Gary Cohn, chief economic adviser to the President, voiced concern over the weekend about risk posed by Wall Street clearinghouses that became systemically important following the 2008 financial crisis.
As “we get less transparency, we get less liquid assets in the clearinghouse, it does start to resonate to me to be a new systemic problem in the system,” Cohn, director of the White House’s National Economic Council, said at a banking conference in Washington on Sunday.
Cohn isn’t the first to raise the risk. JPMorgan Chase & Co. and BlackRock Inc. have argued for years that clearinghouses pose their own threats, shifting risk to just a handful of entities. The Treasury Department’s Office of Financial Research has warned that clearinghouses used for derivatives trades can be vulnerable and potentially spread risks through the financial system.
While it is worth noting that this is another example of how the government’s response to a crisis they created made the economy as a whole more fragile, the good news for Mr. Cohn is that there is an exciting technological breakthrough that allows people to transparently move money without relying upon third parties to guard against shady counterparties: blockchain.
Even better news, blockchain technology is already being utilized to help with the very problem that Mr. Cohn has identified. As the New York Times reported this year:
The company that serves as the back end for much Wall Street trading — the Depository Trust and Clearing Corporation, or D.T.C.C. — said on Monday that it would replace one of its central databases, used by the largest banks in the world, with new software inspired by Bitcoin. The organization, based in New York, plays a role in recording and reporting nearly every stock and bond trade in the United States, as well as most valuable derivatives trades.
IBM, which has been making a big push into blockchain technology, will be leading the project for the D.T.C.C. and aims to have it fully functioning by early next year.
“This is a real tangible step into what could be a very different future for Wall Street,” Michael C. Bodson, the chief executive of the D.T.C.C., said in an interview.

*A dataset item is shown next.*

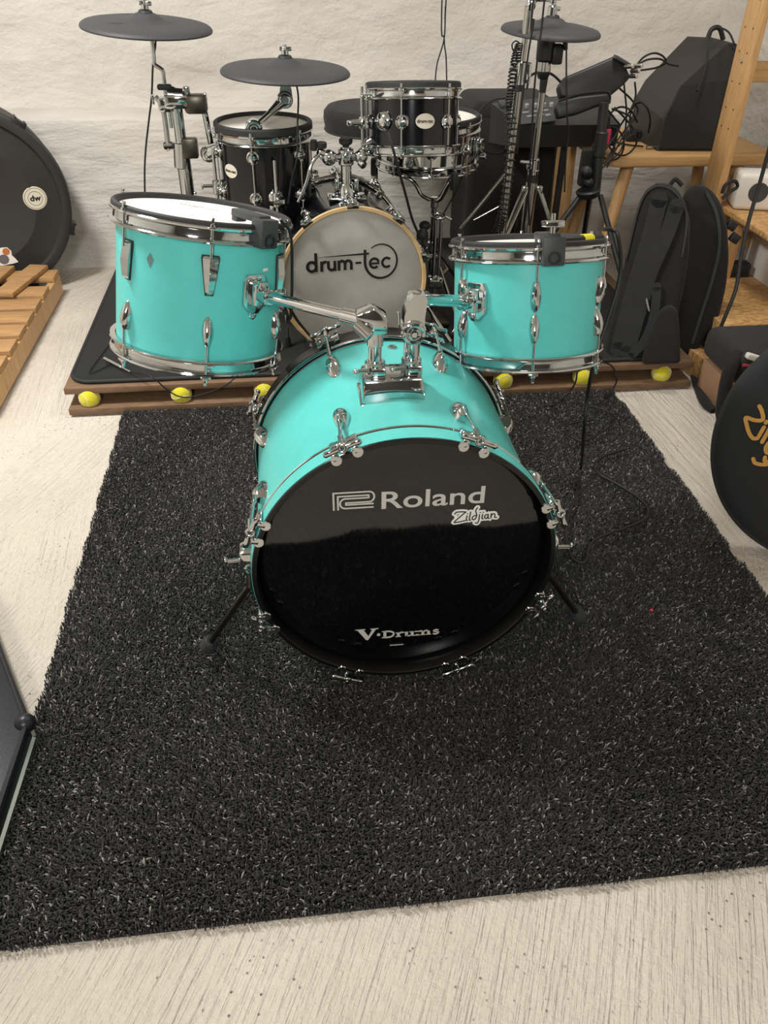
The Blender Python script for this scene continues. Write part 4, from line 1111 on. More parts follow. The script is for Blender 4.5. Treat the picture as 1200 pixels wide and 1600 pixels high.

Helping de-escalate the risk of third party exchanges is, of course, simply one of the many potential applications for blockchain in an increasingly complex global economy. The openness to this technology is one of the many interesting narratives at play as Donald Trump begins to take advantage of his historical opportunity to shape the Fed.
It is worth noting that Cohn, who is reported to still be on the short list of potential candidates to serve as Federal Reserve Chairman when Yellen’s tenure is up next year, was president of Goldman Sachs when the bank became one of the first major financial institutions to invest in Bitcoin. While serving in the Trump Administration, Cohn has worked alongside Director of the Office of Management and Budget Director Mick Mulvaney – who had a reputation as “the Bitcoin Congressman” as a member of the House.
Of course, the downside of crypto-savvy central banks is that the resulting policy tends to lead to bankers trying to harness its potential to increase their own power, at the expense of truly decentralized applications like Bitcoin. After all, no matter how technology may change, government and central planners’ need to control does not.